Tuesday, November 4, 2008

Yes We Did

I am still not sure I believe the beauty of what I'm witnessing tonight. Hope really has overcome fear. Opportunity really can be extended to every one of us. My children really can aspire to the tip of the mountaintop. And, I'm imagining a little round woman running up and hugging "Toot" and jumping up and down in mutual celebration. For both their grandchildren.

Friday, October 31, 2008

Tuesday, July 22, 2008

Sometimes it still hurts

To see things from this side of things.
To remember the joy and excitement of helping them along and coaching them into new things and challenging them to keep on going.
To know that this was my calling, my truly "meant to be," and I had to let it go.

I yearn to be a part of it every day. I miss the hugs, the smiles, even the whines. I miss the chance to meet the new teens and to help them along the way to their dreams. *sigh* Yes, it still hurts to have walked away from this part of my own little dream.

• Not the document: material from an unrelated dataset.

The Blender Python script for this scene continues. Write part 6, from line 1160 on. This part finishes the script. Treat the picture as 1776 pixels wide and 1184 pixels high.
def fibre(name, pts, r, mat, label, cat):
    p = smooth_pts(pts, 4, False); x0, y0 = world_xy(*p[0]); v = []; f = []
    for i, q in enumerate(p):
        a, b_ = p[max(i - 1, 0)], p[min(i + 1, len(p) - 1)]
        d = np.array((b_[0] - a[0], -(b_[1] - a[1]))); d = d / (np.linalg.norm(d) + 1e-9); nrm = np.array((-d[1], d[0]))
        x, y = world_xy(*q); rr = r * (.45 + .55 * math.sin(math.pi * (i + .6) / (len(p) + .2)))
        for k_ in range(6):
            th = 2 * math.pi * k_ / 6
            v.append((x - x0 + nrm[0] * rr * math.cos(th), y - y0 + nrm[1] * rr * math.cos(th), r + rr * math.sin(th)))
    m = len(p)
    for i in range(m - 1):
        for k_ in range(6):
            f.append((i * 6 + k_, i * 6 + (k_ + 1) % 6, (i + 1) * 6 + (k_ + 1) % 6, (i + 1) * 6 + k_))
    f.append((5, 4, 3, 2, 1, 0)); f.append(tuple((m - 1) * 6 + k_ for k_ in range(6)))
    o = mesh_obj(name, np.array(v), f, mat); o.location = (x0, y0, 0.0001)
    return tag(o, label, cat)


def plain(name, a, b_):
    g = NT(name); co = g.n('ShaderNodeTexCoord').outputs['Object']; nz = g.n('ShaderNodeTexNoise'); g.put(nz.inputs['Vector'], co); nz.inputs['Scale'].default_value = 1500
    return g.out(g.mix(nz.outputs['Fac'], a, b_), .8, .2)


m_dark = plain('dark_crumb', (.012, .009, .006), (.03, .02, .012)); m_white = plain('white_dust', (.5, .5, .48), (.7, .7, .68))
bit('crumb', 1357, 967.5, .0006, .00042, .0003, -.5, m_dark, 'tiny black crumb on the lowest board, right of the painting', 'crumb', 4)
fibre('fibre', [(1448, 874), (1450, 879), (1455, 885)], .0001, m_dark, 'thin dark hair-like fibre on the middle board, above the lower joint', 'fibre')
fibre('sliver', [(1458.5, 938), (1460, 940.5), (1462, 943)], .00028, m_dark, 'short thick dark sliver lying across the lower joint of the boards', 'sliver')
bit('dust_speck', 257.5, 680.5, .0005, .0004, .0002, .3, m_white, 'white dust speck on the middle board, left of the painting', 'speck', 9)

But it also makes me smile inside to see the teens I did "touch" grow and stretch and make their way. To hear them get excited about the road ahead, and to have them say "Thank You!" and light up when they see me. THAT is the stuff of dreams.

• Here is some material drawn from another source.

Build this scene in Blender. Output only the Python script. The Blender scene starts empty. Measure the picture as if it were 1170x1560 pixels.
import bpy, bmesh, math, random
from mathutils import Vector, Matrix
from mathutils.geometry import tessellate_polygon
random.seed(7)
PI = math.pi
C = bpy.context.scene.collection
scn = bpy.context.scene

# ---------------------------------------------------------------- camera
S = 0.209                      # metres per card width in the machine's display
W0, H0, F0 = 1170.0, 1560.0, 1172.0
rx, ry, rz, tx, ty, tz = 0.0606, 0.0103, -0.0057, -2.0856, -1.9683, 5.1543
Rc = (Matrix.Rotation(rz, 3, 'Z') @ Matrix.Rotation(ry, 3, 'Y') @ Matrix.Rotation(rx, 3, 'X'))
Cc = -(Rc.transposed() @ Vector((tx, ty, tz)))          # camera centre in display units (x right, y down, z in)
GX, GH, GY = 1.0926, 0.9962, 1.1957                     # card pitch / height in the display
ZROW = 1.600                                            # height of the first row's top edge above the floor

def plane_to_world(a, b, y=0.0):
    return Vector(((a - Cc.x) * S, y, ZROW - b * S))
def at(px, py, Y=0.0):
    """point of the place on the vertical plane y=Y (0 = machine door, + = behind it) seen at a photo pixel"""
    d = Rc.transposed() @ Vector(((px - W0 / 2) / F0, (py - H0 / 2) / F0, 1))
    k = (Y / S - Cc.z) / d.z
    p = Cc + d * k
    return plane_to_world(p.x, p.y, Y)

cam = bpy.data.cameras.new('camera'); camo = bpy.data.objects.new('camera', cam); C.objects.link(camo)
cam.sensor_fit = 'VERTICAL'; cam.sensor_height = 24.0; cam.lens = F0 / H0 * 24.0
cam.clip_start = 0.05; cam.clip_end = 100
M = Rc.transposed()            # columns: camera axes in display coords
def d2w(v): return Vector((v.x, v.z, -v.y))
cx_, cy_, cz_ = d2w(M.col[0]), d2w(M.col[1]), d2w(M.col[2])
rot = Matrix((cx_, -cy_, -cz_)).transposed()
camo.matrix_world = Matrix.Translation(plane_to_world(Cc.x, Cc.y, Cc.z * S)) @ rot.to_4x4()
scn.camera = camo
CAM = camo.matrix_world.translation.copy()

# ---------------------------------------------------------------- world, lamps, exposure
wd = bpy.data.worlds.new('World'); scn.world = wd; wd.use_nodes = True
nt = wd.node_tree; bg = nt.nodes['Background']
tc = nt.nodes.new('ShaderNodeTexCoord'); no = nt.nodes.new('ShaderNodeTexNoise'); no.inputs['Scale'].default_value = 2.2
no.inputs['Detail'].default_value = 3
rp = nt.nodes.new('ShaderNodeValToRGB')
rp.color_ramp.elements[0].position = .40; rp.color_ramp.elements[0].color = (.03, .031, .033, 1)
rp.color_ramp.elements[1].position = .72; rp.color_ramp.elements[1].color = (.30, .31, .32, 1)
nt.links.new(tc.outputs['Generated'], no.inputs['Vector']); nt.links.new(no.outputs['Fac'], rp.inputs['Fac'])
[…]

For now, I'll have to pour all that energy into my own little one, and hope I'll find a way back one day.

Tuesday, June 3, 2008

It's our time . . .

Tonight I'm remembering that phone ringing 4 years ago, and hearing my Mother's voice saying "I think I just heard the next President speak." And I'm glancing at my child in her crib, and I'm thinking I wish that phone could ring again on this historic night. And I know there is a marvelous celebration going on up there -- she's analyzing the speech, discussing the various allusions and rhetorical structure, and talking about how this or that was carefully crafted. Hell, it sounds alot like that in my living room too. Guess the apple doesn't fall far from the tree.